--- Start of DATA PROVIDED ---

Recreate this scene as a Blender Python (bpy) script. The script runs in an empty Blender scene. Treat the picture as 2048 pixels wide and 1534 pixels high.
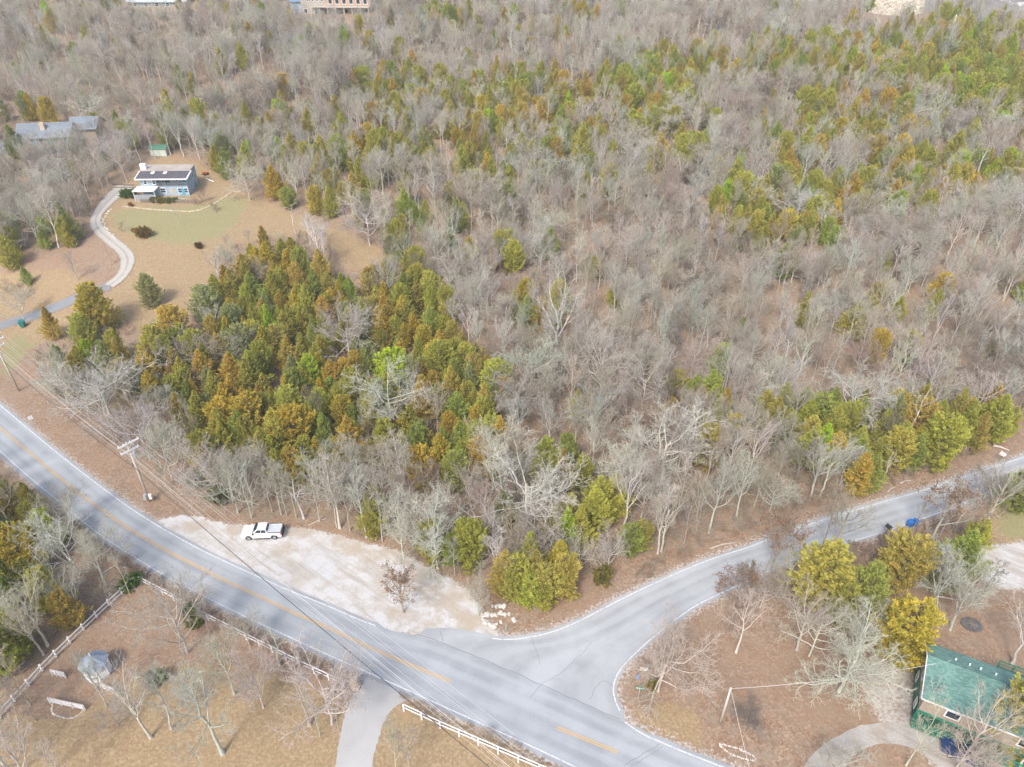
import bpy, bmesh, math, random
import numpy as np
from mathutils import Vector, Matrix

# ------------------------------------------------------------------ camera, sky, sun, exposure
SC = bpy.context.scene
COL = SC.collection
F_PX, CX, CY = 1422.0, 1024.0, 767.0          # photograph measured in its 2048 x 1534 pixels
CAM_H, PITCH = 78.0, math.radians(34.6)
cam_d = bpy.data.cameras.new("camera")
cam_d.sensor_width = 36.0
cam_d.lens = 36.0 * F_PX / 2048.0
cam_d.clip_start, cam_d.clip_end = 0.5, 9000.0
cam = bpy.data.objects.new("camera", cam_d)
COL.objects.link(cam)
cam.location = (0, 0, CAM_H)
cam.rotation_euler = (math.pi / 2 - PITCH, 0, 0)
SC.camera = cam

SUN_EL, SUN_AZ = math.radians(48), math.radians(205)   # azimuth clockwise from +Y
w = bpy.data.worlds.new("World")
SC.world = w
w.use_nodes = True
nt = w.node_tree
sky = nt.nodes.new("ShaderNodeTexSky")
sky.sky_type = 'NISHITA'
sky.sun_disc = False
sky.sun_elevation = SUN_EL
sky.sun_rotation = SUN_AZ
sky.air_density, sky.dust_density, sky.ozone_density = 1.0, 4.0, 1.0
bgn = nt.nodes["Background"]
nt.links.new(sky.outputs[0], bgn.inputs[0])
bgn.inputs[1].default_value = 0.15
sd = bpy.data.lights.new("sun", 'SUN')
sd.energy = 1.5
sd.angle = math.radians(10)
sd.color = (1.0, 0.95, 0.88)
sun = bpy.data.objects.new("sun", sd)
COL.objects.link(sun)
to_sun = Vector((math.sin(SUN_AZ) * math.cos(SUN_EL), math.cos(SUN_AZ) * math.cos(SUN_EL), math.sin(SUN_EL)))
sun.rotation_euler = to_sun.to_track_quat('Z', 'Y').to_euler()
SC.view_settings.view_transform = 'Standard'
SC.view_settings.look = 'None'
SC.view_settings.gamma = 1.0
SC.view_settings.use_curve_mapping = False
SC.view_settings.exposure = 0.92
try:
    SC.cycles.max_bounces = 5
    SC.cycles.diffuse_bounces = 3
    SC.cycles.transparent_max_bounces = 4
    SC.cycles.use_denoising = True
    SC.cycles.denoiser = 'OPENIMAGEDENOISE'
    SC.cycles.denoising_input_passes = 'RGB_ALBEDO_NORMAL'
    SC.cycles.denoising_prefilter = 'NONE'
except Exception:
    pass

rnd = random.Random(7)
NR = np.random.default_rng(11)

# ------------------------------------------------------------------ ground shape and pixel <-> ground
SP, CP = math.sin(PITCH), math.cos(PITCH)


def P0(px, py, z=0.0):
    """Point of the plane at height z seen at a pixel of the photograph."""
    u, v = (px - CX) / F_PX, (CY - py) / F_PX
    k = (CAM_H - z) / (SP - v * CP)
    return (u * k, k * (CP + v * SP), z)


def proj(x, y, z):
    zc = y * CP - (z - CAM_H) * SP
    up = y * SP + (z - CAM_H) * CP
    return CX + F_PX * x / zc, CY - F_PX * up / zc, zc


MAIN_U = [(0, 810), (60, 861), (130, 919), (227, 993), (295, 1040), (391, 1095), (469, 1132), (520, 1155), (577, 1181), (654, 1211), (718, 1240), (772, 1259),
          (834, 1272), (885, 1286), (1020, 1342), (1077, 1368), (1154, 1402), (1238, 1439), (1257, 1448), (1282, 1468), (1321, 1484), (1360, 1501), (1401, 1517), (1442, 1533)]
MAIN_L = [(0, 902), (52, 949), (112, 998), (146, 1027), (188, 1061), (235, 1093), (308, 1139), (365, 1170), (417, 1197), (500, 1238), (577, 1273), (654, 1309), (731, 1343),
          (821, 1383), (885, 1412), (962, 1447), (1020, 1473), (1077, 1499), (1144, 1531)]
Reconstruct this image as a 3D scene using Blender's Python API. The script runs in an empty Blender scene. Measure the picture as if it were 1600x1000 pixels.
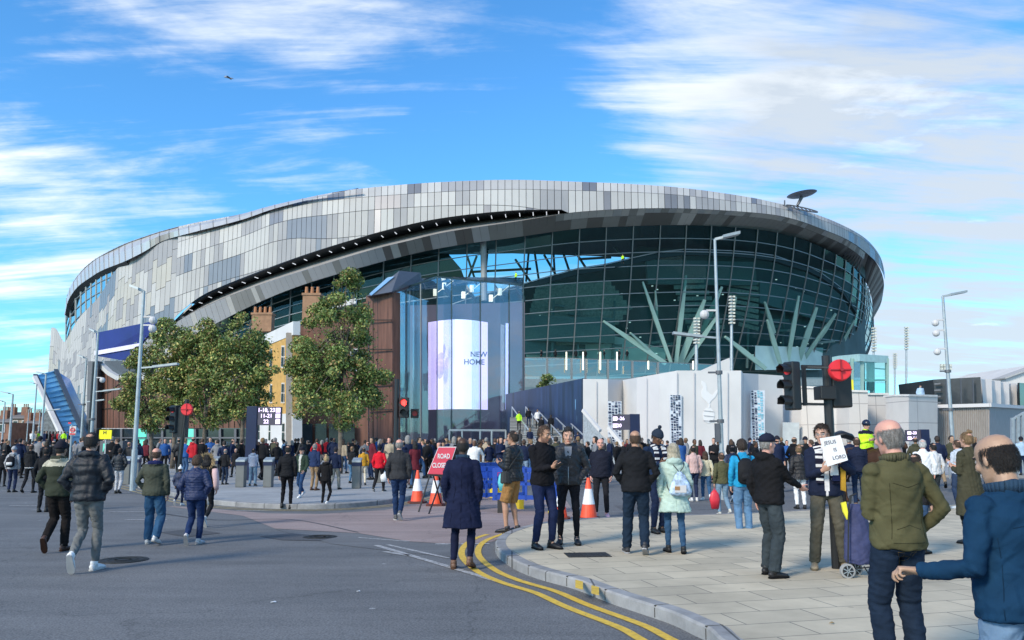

--- End of DATA PROVIDED ---

[PROBLEM REQUIREMENTS] Can you retype every record above exactly, leaving out the pictures?

[THE COMPLETED TASK]
Recreate this scene as a Blender Python (bpy) script. The script runs in an empty Blender scene. Treat the picture as 2048 pixels wide and 1534 pixels high.
import bpy, bmesh, math, random
import numpy as np
from mathutils import Vector, Matrix

# ------------------------------------------------------------------ camera, sky, sun, exposure
SC = bpy.context.scene
COL = SC.collection
F_PX, CX, CY = 1422.0, 1024.0, 767.0          # photograph measured in its 2048 x 1534 pixels
CAM_H, PITCH = 78.0, math.radians(34.6)
cam_d = bpy.data.cameras.new("camera")
cam_d.sensor_width = 36.0
cam_d.lens = 36.0 * F_PX / 2048.0
cam_d.clip_start, cam_d.clip_end = 0.5, 9000.0
cam = bpy.data.objects.new("camera", cam_d)
COL.objects.link(cam)
cam.location = (0, 0, CAM_H)
cam.rotation_euler = (math.pi / 2 - PITCH, 0, 0)
SC.camera = cam

SUN_EL, SUN_AZ = math.radians(48), math.radians(205)   # azimuth clockwise from +Y
w = bpy.data.worlds.new("World")
SC.world = w
w.use_nodes = True
nt = w.node_tree
sky = nt.nodes.new("ShaderNodeTexSky")
sky.sky_type = 'NISHITA'
sky.sun_disc = False
sky.sun_elevation = SUN_EL
sky.sun_rotation = SUN_AZ
sky.air_density, sky.dust_density, sky.ozone_density = 1.0, 4.0, 1.0
bgn = nt.nodes["Background"]
nt.links.new(sky.outputs[0], bgn.inputs[0])
bgn.inputs[1].default_value = 0.15
sd = bpy.data.lights.new("sun", 'SUN')
sd.energy = 1.5
sd.angle = math.radians(10)
sd.color = (1.0, 0.95, 0.88)
sun = bpy.data.objects.new("sun", sd)
COL.objects.link(sun)
to_sun = Vector((math.sin(SUN_AZ) * math.cos(SUN_EL), math.cos(SUN_AZ) * math.cos(SUN_EL), math.sin(SUN_EL)))
sun.rotation_euler = to_sun.to_track_quat('Z', 'Y').to_euler()
SC.view_settings.view_transform = 'Standard'
SC.view_settings.look = 'None'
SC.view_settings.gamma = 1.0
SC.view_settings.use_curve_mapping = False
SC.view_settings.exposure = 0.92
try:
    SC.cycles.max_bounces = 5
    SC.cycles.diffuse_bounces = 3
    SC.cycles.transparent_max_bounces = 4
    SC.cycles.use_denoising = True
    SC.cycles.denoiser = 'OPENIMAGEDENOISE'
    SC.cycles.denoising_input_passes = 'RGB_ALBEDO_NORMAL'
    SC.cycles.denoising_prefilter = 'NONE'
except Exception:
    pass

rnd = random.Random(7)
NR = np.random.default_rng(11)

# ------------------------------------------------------------------ ground shape and pixel <-> ground
SP, CP = math.sin(PITCH), math.cos(PITCH)


def P0(px, py, z=0.0):
    """Point of the plane at height z seen at a pixel of the photograph."""
    u, v = (px - CX) / F_PX, (CY - py) / F_PX
    k = (CAM_H - z) / (SP - v * CP)
    return (u * k, k * (CP + v * SP), z)


def proj(x, y, z):
    zc = y * CP - (z - CAM_H) * SP
    up = y * SP + (z - CAM_H) * CP
    return CX + F_PX * x / zc, CY - F_PX * up / zc, zc


MAIN_U = [(0, 810), (60, 861), (130, 919), (227, 993), (295, 1040), (391, 1095), (469, 1132), (520, 1155), (577, 1181), (654, 1211), (718, 1240), (772, 1259),
          (834, 1272), (885, 1286), (1020, 1342), (1077, 1368), (1154, 1402), (1238, 1439), (1257, 1448), (1282, 1468), (1321, 1484), (1360, 1501), (1401, 1517), (1442, 1533)]
MAIN_L = [(0, 902), (52, 949), (112, 998), (146, 1027), (188, 1061), (235, 1093), (308, 1139), (365, 1170), (417, 1197), (500, 1238), (577, 1273), (654, 1309), (731, 1343),
          (821, 1383), (885, 1412), (962, 1447), (1020, 1473), (1077, 1499), (1144, 1531)]
Reconstruct this image as a 3D scene using Blender's Python API. The script runs in an empty Blender scene. Measure the picture as if it were 1600x1000 pixels.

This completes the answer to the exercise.